Louie states that In-Q-Tel has given the CIA a new view of information technology. The agency now has a greater understanding of how to manage risk portfolios in information technology. “Doing three- to five-year information technology programs at tens of millions of dollars apiece may be suitable for a few activities, but it doesn’t necessarily give you the same sort of yield,” he charges. “The biggest problem with information technology is that it moves so fast that, the longer your program is, the higher the degree of risk of failure. Introducing the agency to real applications of spiral development really has helped it realize that it cannot operate if its ingestion of technology is on the order of six to 24 months for each piece of information technology—especially with the shelf life of information technologies running only six to 18 months.” He emphasizes that, to use commercial off-the-shelf technologies, the agency must get into their development early or else face incompatibility problems.
Louie adds that it is a major challenge to have the CIA incorporate the technologies that In-Q-Tel delivers into its business practices. The agency must allow these technologies and practices to evolve the nature of the organization. “If the CIA wants to be a 24/7 real-time information service, rather than just a publisher of intelligence products, then making those technologies lead to the kinds of changes the agency wants will be a big cultural challenge,” he declares.

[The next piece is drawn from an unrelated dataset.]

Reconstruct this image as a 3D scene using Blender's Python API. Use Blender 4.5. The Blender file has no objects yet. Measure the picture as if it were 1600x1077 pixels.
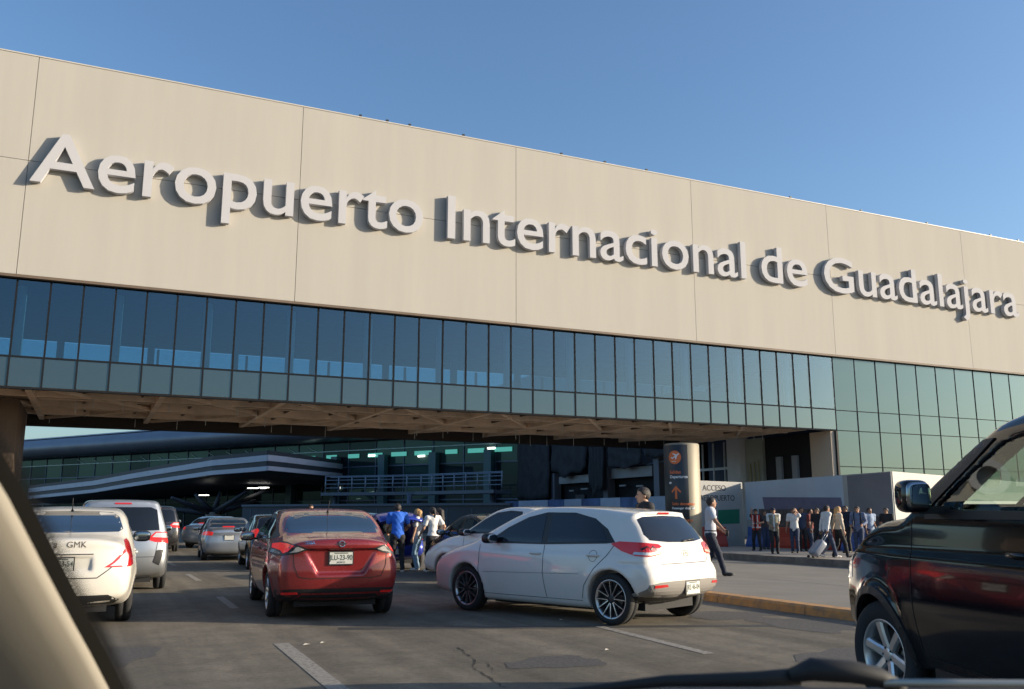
import bpy, bmesh, math, random
import numpy as np
from mathutils import Vector, Matrix
from mathutils.geometry import delaunay_2d_cdt
R = math.radians
C = bpy.context.scene.collection
scene = bpy.context.scene

# ------------------------------------------------------------------ camera, sky, sun, exposure
H = 1.42; F = 1400.0; PITCH = math.atan(267/1400.0); YAW = R(25)
cam_d = bpy.data.cameras.new('camera'); cam = bpy.data.objects.new('camera', cam_d); C.objects.link(cam)
cam.location = (0, 0, H); cam.rotation_euler = (R(90)+PITCH, 0, -YAW)
cam_d.sensor_width = 36; cam_d.lens = F/1600*36
cam_d.clip_start = 0.05; cam_d.clip_end = 6000
cam_d.dof.use_dof = True; cam_d.dof.focus_distance = 18; cam_d.dof.aperture_fstop = 8
scene.camera = cam
SUN_AZ = R(62)      # from the facade's outward normal (-Y) towards +X
SUN_EL = R(13.8)
sd = Vector((math.sin(SUN_AZ)*math.cos(SUN_EL), -math.cos(SUN_AZ)*math.cos(SUN_EL), math.sin(SUN_EL)))
world = bpy.data.worlds.new('World'); scene.world = world; world.use_nodes = True
wt = world.node_tree
sky = wt.nodes.new('ShaderNodeTexSky'); sky.sky_type = 'NISHITA'; sky.sun_disc = False
sky.sun_elevation = SUN_EL; sky.sun_rotation = math.atan2(sd.x, sd.y)
sky.air_density = 1.15; sky.dust_density = 2.3; sky.ozone_density = 4.2; sky.altitude = 200
bg = wt.nodes['Background']; wt.links.new(sky.outputs[0], bg.inputs[0]); bg.inputs[1].default_value = 0.142
sl = bpy.data.lights.new('sun', 'SUN'); sl.energy = 5.0; sl.angle = R(0.53); sl.color = (1.0, 0.86, 0.66)
so = bpy.data.objects.new('sun', sl); C.objects.link(so)
so.rotation_euler = sd.to_track_quat('Z', 'Y').to_euler(); so.location = (60, -40, 40)
vs = scene.view_settings; vs.view_transform = 'Standard'; vs.look = 'None'; vs.gamma = 1; vs.use_curve_mapping = False
vs.exposure = 0.70

# ------------------------------------------------------------------ helpers
def ray(x, y):
    a = (x-800)/F; b = -(y-538.5)/F
    f = math.cos(PITCH)-b*math.sin(PITCH); u = math.sin(PITCH)+b*math.cos(PITCH)
    return Vector((a*math.cos(YAW)+f*math.sin(YAW), -a*math.sin(YAW)+f*math.cos(YAW), u))
def gp(x, y, z=0.0):
    r = ray(x, y); return Vector((0, 0, H)) + r*((z-H)/r.z)
def dp(x, y, d):            # point at distance d along the viewing axis
    return Vector((0, 0, H)) + ray(x, y)*d
def yp(x, y, Y):
    r = ray(x, y); return Vector((0, 0, H)) + r*(Y/r.y)

M = {}
def nd(nt, t, **k):
    n = nt.nodes.new(t)
    for a, v in k.items(): setattr(n, a, v)
    return n
def mat(name, col, rough=0.5, metal=0.0, coat=0.0, var=0.0, vscale=3.0, bump=0.0, bscale=40.0, spec=0.5, emit=None, estr=0.0,
        aniso=None, alpha=None, coatr=0.03, col2=None, rvar=0.0, stretch=(1,1,1)):
    if name in M: return M[name]
    m = bpy.data.materials.new(name); m.use_nodes = True; nt = m.node_tree
    b = nt.nodes['Principled BSDF']; L = nt.links.new
    b.inputs['Base Color'].default_value = (*col, 1); b.inputs['Roughness'].default_value = rough
    b.inputs['Metallic'].default_value = metal; b.inputs['Coat Weight'].default_value = coat
    b.inputs['Coat Roughness'].default_value = coatr; b.inputs['Specular IOR Level'].default_value = spec
    if emit: b.inputs['Emission Color'].default_value = (*emit, 1); b.inputs['Emission Strength'].default_value = estr
    if var > 0 or bump > 0 or rvar > 0:
        tc = nd(nt, 'ShaderNodeTexCoord'); mp = nd(nt, 'ShaderNodeMapping'); L(tc.outputs['Object'], mp.inputs[0])
        mp.inputs['Scale'].default_value = stretch
    if var > 0 or rvar > 0:
        n1 = nd(nt, 'ShaderNodeTexNoise'); n1.inputs['Scale'].default_value = vscale; n1.inputs['Detail'].default_value = 6
        n1.inputs['Roughness'].default_value = 0.65; L(mp.outputs[0], n1.inputs['Vector'])
    if var > 0:
        mx = nd(nt, 'ShaderNodeMix', data_type='RGBA'); r = nd(nt, 'ShaderNodeValToRGB')
        r.color_ramp.elements[0].position = 0.3; r.color_ramp.elements[1].position = 0.7
        L(n1.outputs[0], r.inputs[0]); L(r.outputs[0], mx.inputs[0])
        c2 = col2 or tuple(c*(1-var) for c in col)
        mx.inputs[6].default_value = (*c2, 1); mx.inputs[7].default_value = (*[min(1, c*(1+var*0.5)) for c in col], 1)
        L(mx.outputs[2], b.inputs['Base Color'])
    if rvar > 0:
        mr = nd(nt, 'ShaderNodeMapRange'); L(n1.outputs[0], mr.inputs[0])
        mr.inputs[3].default_value = max(0, rough-rvar); mr.inputs[4].default_value = min(1, rough+rvar); L(mr.outputs[0], b.inputs['Roughness'])
    if bump > 0:
        n2 = nd(nt, 'ShaderNodeTexNoise'); n2.inputs['Scale'].default_value = bscale; n2.inputs['Detail'].default_value = 5
        L(mp.outputs[0], n2.inputs['Vector'])
        bp = nd(nt, 'ShaderNodeBump'); bp.inputs['Strength'].default_value = bump; bp.inputs['Distance'].default_value = 0.02
        L(n2.outputs[0], bp.inputs['Height']); L(bp.outputs[0], b.inputs['Normal'])
    M[name] = m; return m
def glass(name, tint, refl=(0.9, 0.95, 1.0), f0=0.12, rough=0.0, bump=0.0, back=None):
    """thin architectural glass: tinted see-through plus a mirror coat by Fresnel"""
    if name in M: return M[name]
    m = bpy.data.materials.new(name); m.use_nodes = True; nt = m.node_tree; L = nt.links.new
    for n in list(nt.nodes): nt.nodes.remove(n)
    out = nd(nt, 'ShaderNodeOutputMaterial'); mx = nd(nt, 'ShaderNodeMixShader')
    if back: tr = nd(nt, 'ShaderNodeBsdfDiffuse'); tr.inputs[0].default_value = (*back, 1)
    else: tr = nd(nt, 'ShaderNodeBsdfTransparent'); tr.inputs[0].default_value = (*tint, 1)
    gl = nd(nt, 'ShaderNodeBsdfGlossy'); gl.inputs[0].default_value = (*refl, 1); gl.inputs[1].default_value = rough
    lw = nd(nt, 'ShaderNodeLayerWeight'); lw.inputs[0].default_value = 0.5
    pw = nd(nt, 'ShaderNodeMath', operation='POWER'); pw.inputs[1].default_value = 3.0; L(lw.outputs['Facing'], pw.inputs[0])
    mr = nd(nt, 'ShaderNodeMapRange'); L(pw.outputs[0], mr.inputs[0]); mr.inputs[3].default_value = f0; mr.inputs[4].default_value = 1.0
    if bump > 0:
        tc = nd(nt, 'ShaderNodeTexCoord'); n2 = nd(nt, 'ShaderNodeTexNoise'); n2.inputs['Scale'].default_value = 0.6
        L(tc.outputs['Object'], n2.inputs['Vector']); bp = nd(nt, 'ShaderNodeBump'); bp.inputs['Strength'].default_value = bump
        bp.inputs['Distance'].default_value = 0.05; L(n2.outputs[0], bp.inputs['Height']); L(bp.outputs[0], gl.inputs['Normal'])
    L(mr.outputs[0], mx.inputs[0]); L(tr.outputs[0], mx.inputs[1]); L(gl.outputs[0], mx.inputs[2]); L(mx.outputs[0], out.inputs[0])
    M[name] = m; return m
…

In-Q-Tel could have its greatest effect in changing the relationship between the intelligence product and the customer, Louie offers. This encompasses the dissemination of the finished intelligence with analysis to the user. Another change would result from new technologies that reduce the time of data and information processing. This could be the biggest benefit emerging from technical capabilities, he suggests.
Louie believes that the In-Q-Tel model could work for other government agencies as well. It should be part of a portfolio of activities encompassing acquisition and research and development. The model works best when information technology needs have commercial equivalent, he says.